Sans Superellipse Lorif 9 is a regular weight, normal width, monoline, upright, normal x-height, monospaced font.
Keywords: ui labels, coding, dashboards, device displays, posters, techy, retro, instrumental, clean, systematic, system design, tech branding, display utility, grid coherence, rounded corners, rectilinear, modular, stencil-like, geometric.
A geometric, modular sans built from straight strokes and rounded-rectangle curves, producing squarish counters and smooth corner radii. Strokes maintain an even thickness with blunt terminals, and many forms rely on open apertures and simplified joins for a crisp, engineered rhythm. The overall proportions feel compact and controlled, with consistent spacing and a grid-like regularity that keeps lines of text steady and highly structured.

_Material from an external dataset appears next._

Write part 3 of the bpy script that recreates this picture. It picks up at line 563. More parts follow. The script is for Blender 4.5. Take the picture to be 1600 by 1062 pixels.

Works well for interface labels, dashboards, terminals, and any setting where consistent character spacing and a mechanical rhythm are desirable. It also suits tech branding, packaging callouts, and poster headlines that want a clean, futuristic voice without high contrast or decorative flair.
The tone is technical and slightly retro, evoking digital displays, labelling systems, and early computer-era UI typography. Its rounded-square geometry keeps it friendly rather than harsh, while the strict construction reads precise, utilitarian, and futuristic.
The design appears intended to deliver a coherent, grid-based alphabet optimized for systematic layouts and technical communication, pairing rounded-rectangle forms with simplified, production-friendly strokes. Its character shapes emphasize clarity through consistent construction and a distinctive squared geometry that signals a modern, digital context.
Round forms like O and 0 are squared-off with generous rounding, and several characters lean into angular, cut-in details that add a subtle sci‑fi flavor. The punctuation and numerals share the same modular logic, reinforcing a cohesive, system-designed feel across mixed text.